---------- Information shown ----------

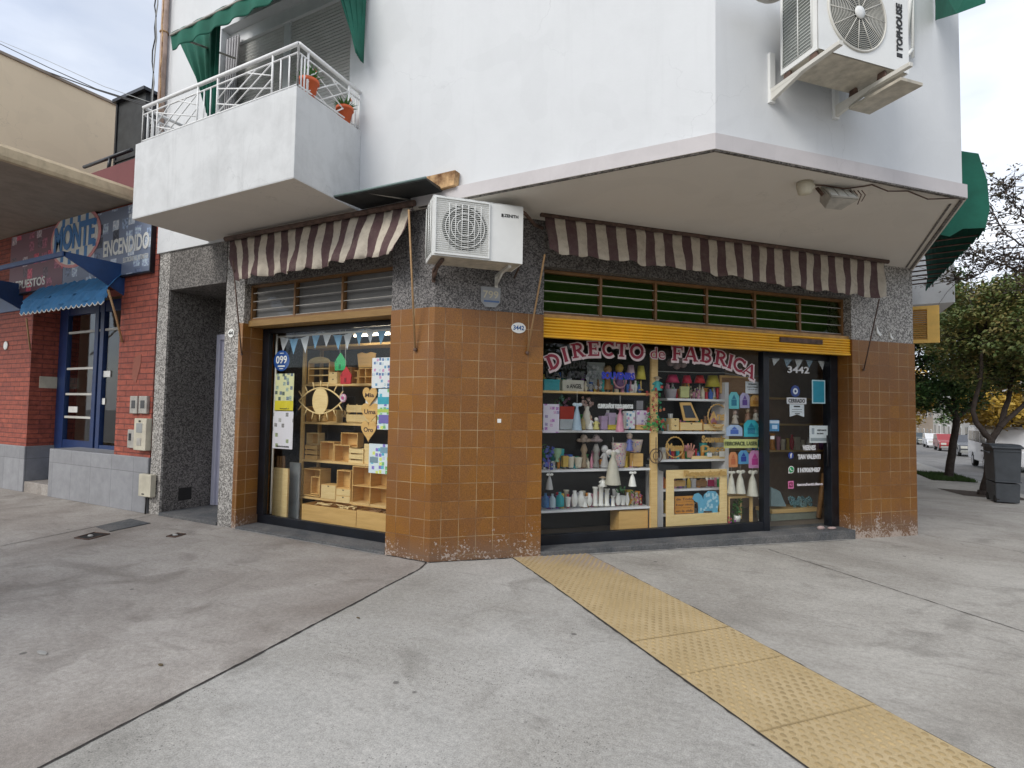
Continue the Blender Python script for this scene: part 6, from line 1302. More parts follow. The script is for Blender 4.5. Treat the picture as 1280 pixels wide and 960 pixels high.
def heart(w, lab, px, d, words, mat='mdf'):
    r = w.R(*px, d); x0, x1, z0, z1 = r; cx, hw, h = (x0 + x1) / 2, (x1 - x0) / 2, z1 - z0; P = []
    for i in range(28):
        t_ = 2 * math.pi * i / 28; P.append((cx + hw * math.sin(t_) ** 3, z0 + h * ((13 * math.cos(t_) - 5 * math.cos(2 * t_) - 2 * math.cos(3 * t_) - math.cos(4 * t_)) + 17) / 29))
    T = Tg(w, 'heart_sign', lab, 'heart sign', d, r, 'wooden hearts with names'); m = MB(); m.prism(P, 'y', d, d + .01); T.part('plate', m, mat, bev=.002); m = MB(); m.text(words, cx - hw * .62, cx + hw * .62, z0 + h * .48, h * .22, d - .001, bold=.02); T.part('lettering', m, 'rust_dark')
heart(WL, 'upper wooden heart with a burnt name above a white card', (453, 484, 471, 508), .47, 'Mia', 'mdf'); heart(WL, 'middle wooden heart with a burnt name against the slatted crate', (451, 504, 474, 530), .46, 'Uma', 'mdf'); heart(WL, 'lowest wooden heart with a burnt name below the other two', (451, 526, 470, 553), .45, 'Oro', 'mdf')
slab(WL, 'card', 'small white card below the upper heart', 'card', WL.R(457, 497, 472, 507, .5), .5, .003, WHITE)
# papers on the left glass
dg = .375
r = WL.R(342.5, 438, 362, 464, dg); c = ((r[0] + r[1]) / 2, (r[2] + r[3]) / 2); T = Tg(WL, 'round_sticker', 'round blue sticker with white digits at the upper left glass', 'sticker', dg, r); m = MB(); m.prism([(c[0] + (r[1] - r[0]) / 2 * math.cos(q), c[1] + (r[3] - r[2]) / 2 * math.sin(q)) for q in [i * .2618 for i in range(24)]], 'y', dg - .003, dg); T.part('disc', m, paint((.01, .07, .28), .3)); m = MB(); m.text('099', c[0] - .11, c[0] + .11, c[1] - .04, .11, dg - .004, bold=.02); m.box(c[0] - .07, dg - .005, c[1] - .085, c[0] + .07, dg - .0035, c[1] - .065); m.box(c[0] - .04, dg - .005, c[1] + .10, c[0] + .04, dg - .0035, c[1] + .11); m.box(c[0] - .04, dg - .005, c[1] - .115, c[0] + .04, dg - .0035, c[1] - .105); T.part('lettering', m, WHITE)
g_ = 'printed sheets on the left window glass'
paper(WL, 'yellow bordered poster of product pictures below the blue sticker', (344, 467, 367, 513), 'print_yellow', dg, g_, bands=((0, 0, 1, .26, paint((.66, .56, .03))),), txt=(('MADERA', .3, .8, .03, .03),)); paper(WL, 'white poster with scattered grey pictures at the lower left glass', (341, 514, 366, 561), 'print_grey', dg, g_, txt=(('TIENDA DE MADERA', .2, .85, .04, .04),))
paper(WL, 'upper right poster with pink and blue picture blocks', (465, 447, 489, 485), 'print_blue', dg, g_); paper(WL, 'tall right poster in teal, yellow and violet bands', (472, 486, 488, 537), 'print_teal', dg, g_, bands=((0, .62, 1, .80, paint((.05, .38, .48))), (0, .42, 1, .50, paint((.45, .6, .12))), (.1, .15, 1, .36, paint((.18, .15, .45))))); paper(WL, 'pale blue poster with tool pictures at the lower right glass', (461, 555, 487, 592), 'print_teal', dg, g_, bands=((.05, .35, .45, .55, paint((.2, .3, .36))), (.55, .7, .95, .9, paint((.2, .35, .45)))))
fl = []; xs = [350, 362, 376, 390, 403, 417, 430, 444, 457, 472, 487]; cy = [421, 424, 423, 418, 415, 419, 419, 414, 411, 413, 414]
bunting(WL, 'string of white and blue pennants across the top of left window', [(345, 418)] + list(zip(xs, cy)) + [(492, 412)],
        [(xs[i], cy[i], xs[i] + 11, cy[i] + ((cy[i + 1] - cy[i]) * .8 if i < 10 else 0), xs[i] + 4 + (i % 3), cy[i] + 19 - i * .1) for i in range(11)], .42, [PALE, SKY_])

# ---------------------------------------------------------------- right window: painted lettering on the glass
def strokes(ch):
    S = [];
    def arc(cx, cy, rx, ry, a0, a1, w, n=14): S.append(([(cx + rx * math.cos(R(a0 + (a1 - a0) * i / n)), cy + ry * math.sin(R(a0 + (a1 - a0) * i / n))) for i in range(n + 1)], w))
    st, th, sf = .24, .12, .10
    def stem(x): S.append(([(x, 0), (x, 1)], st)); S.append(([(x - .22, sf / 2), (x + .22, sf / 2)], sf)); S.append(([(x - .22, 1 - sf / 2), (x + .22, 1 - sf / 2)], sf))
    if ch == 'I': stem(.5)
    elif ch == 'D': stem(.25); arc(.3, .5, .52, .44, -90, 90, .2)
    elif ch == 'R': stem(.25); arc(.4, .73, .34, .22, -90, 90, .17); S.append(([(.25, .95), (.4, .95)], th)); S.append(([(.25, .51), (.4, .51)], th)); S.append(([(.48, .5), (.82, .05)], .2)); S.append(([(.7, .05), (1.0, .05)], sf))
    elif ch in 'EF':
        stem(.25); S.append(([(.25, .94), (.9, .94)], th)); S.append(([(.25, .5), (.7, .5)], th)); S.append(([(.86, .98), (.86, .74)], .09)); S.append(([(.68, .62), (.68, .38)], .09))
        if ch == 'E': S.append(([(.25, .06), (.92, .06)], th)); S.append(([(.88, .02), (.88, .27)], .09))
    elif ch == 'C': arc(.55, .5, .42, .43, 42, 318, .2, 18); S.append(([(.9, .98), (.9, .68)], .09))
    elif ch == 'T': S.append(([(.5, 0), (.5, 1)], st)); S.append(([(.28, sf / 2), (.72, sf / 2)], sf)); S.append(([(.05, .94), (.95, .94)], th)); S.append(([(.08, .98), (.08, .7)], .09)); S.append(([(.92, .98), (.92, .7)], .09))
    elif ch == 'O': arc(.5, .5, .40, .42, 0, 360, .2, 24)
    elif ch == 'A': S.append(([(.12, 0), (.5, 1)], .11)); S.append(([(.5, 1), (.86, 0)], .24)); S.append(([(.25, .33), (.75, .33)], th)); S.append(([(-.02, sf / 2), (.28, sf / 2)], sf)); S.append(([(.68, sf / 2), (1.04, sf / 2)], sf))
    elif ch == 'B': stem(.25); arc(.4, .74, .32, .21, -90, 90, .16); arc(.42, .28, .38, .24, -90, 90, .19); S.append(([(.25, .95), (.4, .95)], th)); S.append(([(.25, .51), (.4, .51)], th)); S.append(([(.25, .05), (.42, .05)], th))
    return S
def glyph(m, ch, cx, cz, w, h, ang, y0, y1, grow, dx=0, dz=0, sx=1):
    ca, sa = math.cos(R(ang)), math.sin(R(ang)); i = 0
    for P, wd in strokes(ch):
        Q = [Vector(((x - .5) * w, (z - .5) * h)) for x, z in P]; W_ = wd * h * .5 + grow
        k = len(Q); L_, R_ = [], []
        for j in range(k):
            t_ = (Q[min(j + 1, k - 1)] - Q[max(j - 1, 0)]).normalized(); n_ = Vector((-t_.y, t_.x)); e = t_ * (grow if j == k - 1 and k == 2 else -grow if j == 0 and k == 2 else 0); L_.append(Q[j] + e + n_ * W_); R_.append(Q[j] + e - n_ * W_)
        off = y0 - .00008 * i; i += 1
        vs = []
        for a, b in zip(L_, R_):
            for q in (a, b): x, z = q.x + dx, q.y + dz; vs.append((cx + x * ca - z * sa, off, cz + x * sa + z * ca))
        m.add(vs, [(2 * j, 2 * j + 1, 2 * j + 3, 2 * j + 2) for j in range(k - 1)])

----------

• _Directive_: From the data above, copy each line where the string "part" appears.

• _Completed exercise_:
Continue the Blender Python script for this scene: part 6, from line 1302. More parts follow. The script is for Blender 4.5. Treat the picture as 1280 pixels wide and 960 pixels high.
    T = Tg(w, 'heart_sign', lab, 'heart sign', d, r, 'wooden hearts with names'); m = MB(); m.prism(P, 'y', d, d + .01); T.part('plate', m, mat, bev=.002); m = MB(); m.text(words, cx - hw * .62, cx + hw * .62, z0 + h * .48, h * .22, d - .001, bold=.02); T.part('lettering', m, 'rust_dark')
r = WL.R(342.5, 438, 362, 464, dg); c = ((r[0] + r[1]) / 2, (r[2] + r[3]) / 2); T = Tg(WL, 'round_sticker', 'round blue sticker with white digits at the upper left glass', 'sticker', dg, r); m = MB(); m.prism([(c[0] + (r[1] - r[0]) / 2 * math.cos(q), c[1] + (r[3] - r[2]) / 2 * math.sin(q)) for q in [i * .2618 for i in range(24)]], 'y', dg - .003, dg); T.part('disc', m, paint((.01, .07, .28), .3)); m = MB(); m.text('099', c[0] - .11, c[0] + .11, c[1] - .04, .11, dg - .004, bold=.02); m.box(c[0] - .07, dg - .005, c[1] - .085, c[0] + .07, dg - .0035, c[1] - .065); m.box(c[0] - .04, dg - .005, c[1] + .10, c[0] + .04, dg - .0035, c[1] + .11); m.box(c[0] - .04, dg - .005, c[1] - .115, c[0] + .04, dg - .0035, c[1] - .105); T.part('lettering', m, WHITE)